Pero Volpi no es Díaz Ordaz. Ni él ni nadie eligió por sí mismo a López Obrador. Elegido en condiciones democráticas, el presidente ganó por la acción conjunta de millones de personas, y ninguna de ellas tiene responsabilidad personal en el resultado de la elección. Se le exige a Volpi una disculpa, autocrítica, que se tome una selfie frente al espejo diciéndose “pendejo, pendejo, pendejo”. Pero, a diferencia de Díaz Ordaz, si Volpi hubiera apoyado a otro candidato López Obrador de todas formas sería presidente el día de hoy. El acto de contrición que se exige de él sería, de hecho, bastante ridículo. En una democracia nadie es “culpable” del resultado de una elección porque nadie decide unilateralmente quién es presidente. Por la misma razón, cambiar de opinión no debe ser tomado como arrepentimiento. 

Además, el cambio de opinión es la materia de la que surgen los cambios de gobierno en una democracia: sólo así las minorías se convierten en mayorías.
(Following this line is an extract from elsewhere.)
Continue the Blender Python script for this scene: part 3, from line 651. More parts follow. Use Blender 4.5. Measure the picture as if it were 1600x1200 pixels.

En este sentido, la aritmética más básica indica que cualquier expectativa de la oposición para derrotar electoralmente a Morena pasará por conseguir que una cantidad importante de personas que en 2018 votaron por López Obrador ahora voten por ella. Por lo tanto, parece un desastre estratégico hacer que el cambio de opinión sea costoso al acompañarlo de una exigencia de disculpa.

Pero hay una cuestión adicional. Piénsese en Gibrán Ramírez, joven comentarista de Milenio, Televisa y Canal 11, que en su momento fue considerado como ideólogo de la 4T y al inicio del gobierno ocupó un cargo público acorde a su estatura intelectual. Él se pasó el inicio de la gestión de AMLO dedicando la potencia de sus ideas a insultar a los críticos del gobierno: “ruines, zopilotes, me dan asco” les dijo. 

Era especialmente afecto (siguiendo la interpretación de López Obrador) a comparar a la prensa actual con la prensa que, según él, ocasionó el derrocamiento de Madero. Gibrán cambió de opinión mucho, pero no antes de haber apostado por una facción de Morena que resultó perdedora. Este oportunismo descarado no puede ser de ningún provecho para la oposición. 

En cambio, Volpi y otros como él (Genaro Lozano ha sido muy mencionado, pero lo mismo podría decirse de Denise Dresser y Sergio Aguayo) son una buena carta para el debate público: personas que creyeron inicialmente en López Obrador, pero sin dogmatismos, y que al observar sus acciones y decisiones se convencieron de que no es una opción viable para resolver los problemas del país. En vez de someterlos al escarnio y a exigencias, deberían estar pensando en incluirlos en sus spots.